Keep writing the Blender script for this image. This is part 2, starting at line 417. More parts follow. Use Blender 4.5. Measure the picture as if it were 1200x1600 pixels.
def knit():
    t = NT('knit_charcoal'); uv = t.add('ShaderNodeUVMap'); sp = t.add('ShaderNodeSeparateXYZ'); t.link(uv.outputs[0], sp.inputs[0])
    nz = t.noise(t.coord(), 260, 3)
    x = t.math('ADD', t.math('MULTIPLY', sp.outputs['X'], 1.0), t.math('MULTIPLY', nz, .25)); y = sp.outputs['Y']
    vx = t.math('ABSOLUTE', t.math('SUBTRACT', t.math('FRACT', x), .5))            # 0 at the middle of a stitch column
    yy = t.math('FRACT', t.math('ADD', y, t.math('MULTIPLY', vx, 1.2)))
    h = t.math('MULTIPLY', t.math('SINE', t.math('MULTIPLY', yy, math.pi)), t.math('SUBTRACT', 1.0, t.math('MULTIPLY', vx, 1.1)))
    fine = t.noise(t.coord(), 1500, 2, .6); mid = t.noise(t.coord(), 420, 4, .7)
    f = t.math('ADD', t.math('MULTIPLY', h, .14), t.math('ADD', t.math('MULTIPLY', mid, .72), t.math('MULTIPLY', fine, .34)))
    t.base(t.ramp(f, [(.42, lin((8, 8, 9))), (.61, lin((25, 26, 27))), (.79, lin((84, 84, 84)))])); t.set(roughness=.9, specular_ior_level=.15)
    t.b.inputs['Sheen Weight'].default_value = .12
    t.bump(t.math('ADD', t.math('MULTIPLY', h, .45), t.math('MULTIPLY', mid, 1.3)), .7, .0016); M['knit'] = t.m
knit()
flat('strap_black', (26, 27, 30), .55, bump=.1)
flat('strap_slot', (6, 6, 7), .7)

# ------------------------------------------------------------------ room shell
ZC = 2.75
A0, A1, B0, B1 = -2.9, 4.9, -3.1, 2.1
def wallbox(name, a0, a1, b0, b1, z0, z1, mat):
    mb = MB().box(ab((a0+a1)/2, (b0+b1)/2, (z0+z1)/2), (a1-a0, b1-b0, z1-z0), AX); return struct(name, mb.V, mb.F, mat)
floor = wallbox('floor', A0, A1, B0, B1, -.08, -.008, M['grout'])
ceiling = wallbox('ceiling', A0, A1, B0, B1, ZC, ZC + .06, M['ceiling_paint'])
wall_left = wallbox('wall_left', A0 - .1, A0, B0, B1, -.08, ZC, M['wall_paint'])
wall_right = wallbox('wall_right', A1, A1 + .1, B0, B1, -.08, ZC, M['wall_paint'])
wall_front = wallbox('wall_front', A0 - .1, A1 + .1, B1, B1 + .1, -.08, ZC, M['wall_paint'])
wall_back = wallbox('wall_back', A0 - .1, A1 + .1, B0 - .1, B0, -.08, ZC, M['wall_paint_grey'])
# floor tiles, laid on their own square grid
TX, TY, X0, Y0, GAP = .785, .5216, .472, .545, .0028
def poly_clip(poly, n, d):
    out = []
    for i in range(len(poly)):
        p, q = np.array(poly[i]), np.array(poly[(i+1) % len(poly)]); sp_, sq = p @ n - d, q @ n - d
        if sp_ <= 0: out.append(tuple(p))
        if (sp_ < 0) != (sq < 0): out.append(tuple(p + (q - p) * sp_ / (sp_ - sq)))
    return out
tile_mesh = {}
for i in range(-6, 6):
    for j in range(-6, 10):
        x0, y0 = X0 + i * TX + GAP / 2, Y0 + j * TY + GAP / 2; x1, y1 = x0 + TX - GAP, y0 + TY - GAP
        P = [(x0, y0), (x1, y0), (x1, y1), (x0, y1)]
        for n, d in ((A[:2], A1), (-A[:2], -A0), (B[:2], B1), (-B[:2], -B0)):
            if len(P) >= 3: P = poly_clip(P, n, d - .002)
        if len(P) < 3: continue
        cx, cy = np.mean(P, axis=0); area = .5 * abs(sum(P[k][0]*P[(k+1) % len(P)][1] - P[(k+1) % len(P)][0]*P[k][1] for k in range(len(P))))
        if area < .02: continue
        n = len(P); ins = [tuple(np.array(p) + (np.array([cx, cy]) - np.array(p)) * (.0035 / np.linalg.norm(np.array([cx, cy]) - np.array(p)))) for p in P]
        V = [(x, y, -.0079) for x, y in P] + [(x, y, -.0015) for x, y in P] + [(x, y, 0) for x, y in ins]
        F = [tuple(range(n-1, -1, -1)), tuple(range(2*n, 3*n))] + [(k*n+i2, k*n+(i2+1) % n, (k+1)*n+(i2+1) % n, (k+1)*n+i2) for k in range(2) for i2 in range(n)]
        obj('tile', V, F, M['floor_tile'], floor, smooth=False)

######

> Exercise aim:
Return only the lines spanning from the first line of the material through the line with "flat('strap_slot', (6, 6, 7), .7)", copied exactly, both ends kept.

> Solution:
Keep writing the Blender script for this image. This is part 2, starting at line 417. More parts follow. Use Blender 4.5. Measure the picture as if it were 1200x1600 pixels.
def knit():
    t = NT('knit_charcoal'); uv = t.add('ShaderNodeUVMap'); sp = t.add('ShaderNodeSeparateXYZ'); t.link(uv.outputs[0], sp.inputs[0])
    nz = t.noise(t.coord(), 260, 3)
    x = t.math('ADD', t.math('MULTIPLY', sp.outputs['X'], 1.0), t.math('MULTIPLY', nz, .25)); y = sp.outputs['Y']
    vx = t.math('ABSOLUTE', t.math('SUBTRACT', t.math('FRACT', x), .5))            # 0 at the middle of a stitch column
    yy = t.math('FRACT', t.math('ADD', y, t.math('MULTIPLY', vx, 1.2)))
    h = t.math('MULTIPLY', t.math('SINE', t.math('MULTIPLY', yy, math.pi)), t.math('SUBTRACT', 1.0, t.math('MULTIPLY', vx, 1.1)))
    fine = t.noise(t.coord(), 1500, 2, .6); mid = t.noise(t.coord(), 420, 4, .7)
    f = t.math('ADD', t.math('MULTIPLY', h, .14), t.math('ADD', t.math('MULTIPLY', mid, .72), t.math('MULTIPLY', fine, .34)))
    t.base(t.ramp(f, [(.42, lin((8, 8, 9))), (.61, lin((25, 26, 27))), (.79, lin((84, 84, 84)))])); t.set(roughness=.9, specular_ior_level=.15)
    t.b.inputs['Sheen Weight'].default_value = .12
    t.bump(t.math('ADD', t.math('MULTIPLY', h, .45), t.math('MULTIPLY', mid, 1.3)), .7, .0016); M['knit'] = t.m
knit()
flat('strap_black', (26, 27, 30), .55, bump=.1)
flat('strap_slot', (6, 6, 7), .7)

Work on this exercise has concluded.